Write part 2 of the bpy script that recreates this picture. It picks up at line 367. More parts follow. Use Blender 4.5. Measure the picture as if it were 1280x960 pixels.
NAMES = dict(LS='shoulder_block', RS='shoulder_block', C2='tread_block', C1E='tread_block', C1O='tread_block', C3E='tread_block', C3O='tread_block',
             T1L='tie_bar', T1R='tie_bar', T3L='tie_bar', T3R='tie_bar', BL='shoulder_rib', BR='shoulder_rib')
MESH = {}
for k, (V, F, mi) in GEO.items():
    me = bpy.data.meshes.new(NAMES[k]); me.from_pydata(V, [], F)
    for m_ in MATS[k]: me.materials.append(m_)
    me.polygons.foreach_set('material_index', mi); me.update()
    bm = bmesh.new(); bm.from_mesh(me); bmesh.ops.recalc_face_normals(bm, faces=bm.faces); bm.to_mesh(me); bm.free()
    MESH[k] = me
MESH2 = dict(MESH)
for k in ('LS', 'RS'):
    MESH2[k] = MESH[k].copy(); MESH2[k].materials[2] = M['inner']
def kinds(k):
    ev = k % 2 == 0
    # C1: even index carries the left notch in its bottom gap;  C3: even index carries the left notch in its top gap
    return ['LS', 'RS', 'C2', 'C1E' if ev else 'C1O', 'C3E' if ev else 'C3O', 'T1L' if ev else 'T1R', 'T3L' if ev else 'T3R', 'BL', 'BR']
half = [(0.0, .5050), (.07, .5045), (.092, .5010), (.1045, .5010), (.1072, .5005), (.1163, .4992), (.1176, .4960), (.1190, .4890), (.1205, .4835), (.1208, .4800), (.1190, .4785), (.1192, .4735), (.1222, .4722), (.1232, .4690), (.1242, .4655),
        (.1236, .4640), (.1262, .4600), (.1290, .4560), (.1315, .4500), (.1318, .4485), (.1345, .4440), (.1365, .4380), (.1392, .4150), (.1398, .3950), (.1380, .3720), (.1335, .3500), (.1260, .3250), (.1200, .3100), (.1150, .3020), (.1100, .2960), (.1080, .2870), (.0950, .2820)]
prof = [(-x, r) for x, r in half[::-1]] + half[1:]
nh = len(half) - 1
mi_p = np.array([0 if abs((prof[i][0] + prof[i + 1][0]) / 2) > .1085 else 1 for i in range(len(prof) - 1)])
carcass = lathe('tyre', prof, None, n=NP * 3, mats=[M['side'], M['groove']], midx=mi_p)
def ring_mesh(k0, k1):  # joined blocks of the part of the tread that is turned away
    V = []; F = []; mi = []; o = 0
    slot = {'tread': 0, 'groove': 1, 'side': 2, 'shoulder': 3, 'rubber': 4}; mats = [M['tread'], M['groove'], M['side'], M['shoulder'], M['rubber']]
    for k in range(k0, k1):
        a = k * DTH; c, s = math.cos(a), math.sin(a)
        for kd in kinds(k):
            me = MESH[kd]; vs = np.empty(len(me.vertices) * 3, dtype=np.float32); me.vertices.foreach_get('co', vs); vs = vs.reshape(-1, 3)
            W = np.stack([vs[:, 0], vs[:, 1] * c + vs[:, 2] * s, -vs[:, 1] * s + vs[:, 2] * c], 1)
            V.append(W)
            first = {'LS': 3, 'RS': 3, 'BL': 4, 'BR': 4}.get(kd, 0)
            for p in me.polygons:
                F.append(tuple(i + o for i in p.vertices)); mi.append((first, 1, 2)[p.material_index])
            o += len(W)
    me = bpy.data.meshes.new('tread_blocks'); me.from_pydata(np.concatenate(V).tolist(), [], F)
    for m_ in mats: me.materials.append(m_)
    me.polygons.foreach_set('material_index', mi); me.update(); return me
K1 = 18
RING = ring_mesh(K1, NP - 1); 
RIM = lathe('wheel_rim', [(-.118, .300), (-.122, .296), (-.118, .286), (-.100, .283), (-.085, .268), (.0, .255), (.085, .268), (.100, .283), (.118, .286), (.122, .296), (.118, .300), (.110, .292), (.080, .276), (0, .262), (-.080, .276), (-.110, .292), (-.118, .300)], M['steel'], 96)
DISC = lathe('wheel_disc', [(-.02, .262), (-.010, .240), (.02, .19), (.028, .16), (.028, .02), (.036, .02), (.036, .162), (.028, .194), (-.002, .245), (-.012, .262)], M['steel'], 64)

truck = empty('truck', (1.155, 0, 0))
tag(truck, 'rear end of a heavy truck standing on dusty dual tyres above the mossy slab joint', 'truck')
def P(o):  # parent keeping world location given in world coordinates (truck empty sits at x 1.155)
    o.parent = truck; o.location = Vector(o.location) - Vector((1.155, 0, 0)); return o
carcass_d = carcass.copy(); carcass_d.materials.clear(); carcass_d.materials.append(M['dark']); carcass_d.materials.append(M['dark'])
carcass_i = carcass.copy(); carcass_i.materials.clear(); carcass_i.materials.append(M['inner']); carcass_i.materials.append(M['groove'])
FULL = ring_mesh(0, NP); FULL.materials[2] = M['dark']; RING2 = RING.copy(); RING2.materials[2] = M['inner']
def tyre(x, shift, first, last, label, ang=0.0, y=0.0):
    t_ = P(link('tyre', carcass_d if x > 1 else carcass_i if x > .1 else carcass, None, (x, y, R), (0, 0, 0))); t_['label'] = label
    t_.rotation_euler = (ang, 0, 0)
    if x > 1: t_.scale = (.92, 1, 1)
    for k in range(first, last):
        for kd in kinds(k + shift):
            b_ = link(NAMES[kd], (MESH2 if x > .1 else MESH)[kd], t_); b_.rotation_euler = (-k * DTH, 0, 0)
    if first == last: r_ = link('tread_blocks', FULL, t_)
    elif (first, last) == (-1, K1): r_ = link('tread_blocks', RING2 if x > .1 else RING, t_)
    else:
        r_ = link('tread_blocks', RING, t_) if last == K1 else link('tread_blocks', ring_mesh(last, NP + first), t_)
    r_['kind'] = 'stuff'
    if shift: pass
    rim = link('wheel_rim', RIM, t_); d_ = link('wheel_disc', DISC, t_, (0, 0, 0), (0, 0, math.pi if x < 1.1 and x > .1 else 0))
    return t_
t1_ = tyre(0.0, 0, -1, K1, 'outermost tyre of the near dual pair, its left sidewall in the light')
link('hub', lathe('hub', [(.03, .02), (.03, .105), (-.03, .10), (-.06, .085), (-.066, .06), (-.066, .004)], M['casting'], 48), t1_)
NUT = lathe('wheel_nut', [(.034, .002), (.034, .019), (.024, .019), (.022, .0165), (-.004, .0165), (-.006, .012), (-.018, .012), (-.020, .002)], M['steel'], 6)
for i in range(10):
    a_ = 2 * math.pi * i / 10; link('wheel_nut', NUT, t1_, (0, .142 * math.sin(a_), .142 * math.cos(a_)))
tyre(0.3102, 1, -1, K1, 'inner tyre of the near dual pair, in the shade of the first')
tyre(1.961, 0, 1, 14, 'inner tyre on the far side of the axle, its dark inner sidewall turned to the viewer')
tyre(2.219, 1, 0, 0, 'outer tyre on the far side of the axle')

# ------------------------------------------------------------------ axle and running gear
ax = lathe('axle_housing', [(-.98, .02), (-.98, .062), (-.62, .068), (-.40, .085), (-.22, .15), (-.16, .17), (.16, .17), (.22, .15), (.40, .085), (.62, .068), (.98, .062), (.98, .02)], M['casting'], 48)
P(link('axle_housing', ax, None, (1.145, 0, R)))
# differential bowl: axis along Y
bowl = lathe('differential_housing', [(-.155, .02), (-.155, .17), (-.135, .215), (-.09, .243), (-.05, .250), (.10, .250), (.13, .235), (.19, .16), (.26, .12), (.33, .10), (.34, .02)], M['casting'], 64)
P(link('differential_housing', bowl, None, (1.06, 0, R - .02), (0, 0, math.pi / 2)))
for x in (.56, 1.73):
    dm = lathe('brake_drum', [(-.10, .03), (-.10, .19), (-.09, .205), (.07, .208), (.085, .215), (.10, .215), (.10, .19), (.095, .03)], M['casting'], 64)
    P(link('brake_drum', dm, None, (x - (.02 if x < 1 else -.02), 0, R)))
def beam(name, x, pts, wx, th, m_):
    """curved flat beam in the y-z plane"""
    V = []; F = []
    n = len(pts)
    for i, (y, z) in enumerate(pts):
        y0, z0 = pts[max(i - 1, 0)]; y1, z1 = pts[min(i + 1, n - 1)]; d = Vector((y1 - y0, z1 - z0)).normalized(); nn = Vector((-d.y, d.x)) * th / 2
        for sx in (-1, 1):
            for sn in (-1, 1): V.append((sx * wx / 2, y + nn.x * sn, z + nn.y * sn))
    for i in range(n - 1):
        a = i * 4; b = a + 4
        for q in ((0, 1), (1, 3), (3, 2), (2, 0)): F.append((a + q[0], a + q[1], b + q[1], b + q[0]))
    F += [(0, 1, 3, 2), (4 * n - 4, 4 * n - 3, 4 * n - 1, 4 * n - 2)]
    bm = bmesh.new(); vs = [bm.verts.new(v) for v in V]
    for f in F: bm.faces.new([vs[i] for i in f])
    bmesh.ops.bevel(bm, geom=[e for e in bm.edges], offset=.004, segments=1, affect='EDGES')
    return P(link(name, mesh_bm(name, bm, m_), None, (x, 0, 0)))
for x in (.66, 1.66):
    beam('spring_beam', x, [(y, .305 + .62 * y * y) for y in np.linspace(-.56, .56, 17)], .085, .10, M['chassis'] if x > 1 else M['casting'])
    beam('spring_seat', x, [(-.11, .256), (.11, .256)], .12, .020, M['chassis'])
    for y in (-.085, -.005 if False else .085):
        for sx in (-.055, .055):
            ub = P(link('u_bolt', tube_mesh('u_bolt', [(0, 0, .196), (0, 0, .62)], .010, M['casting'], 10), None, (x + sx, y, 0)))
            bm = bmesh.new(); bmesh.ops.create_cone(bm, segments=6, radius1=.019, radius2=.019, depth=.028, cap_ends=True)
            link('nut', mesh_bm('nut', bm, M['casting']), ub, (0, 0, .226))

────

Everything from the line that contains "tyre(0.3102, 1, -1, K1, 'inner" through the line that contains "tyre(2.219, 1, 0, 0, 'outer" is to be transcribed exactly, and nothing outside that range.

_TASK RESPONSE:_
tyre(0.3102, 1, -1, K1, 'inner tyre of the near dual pair, in the shade of the first')
tyre(1.961, 0, 1, 14, 'inner tyre on the far side of the axle, its dark inner sidewall turned to the viewer')
tyre(2.219, 1, 0, 0, 'outer tyre on the far side of the axle')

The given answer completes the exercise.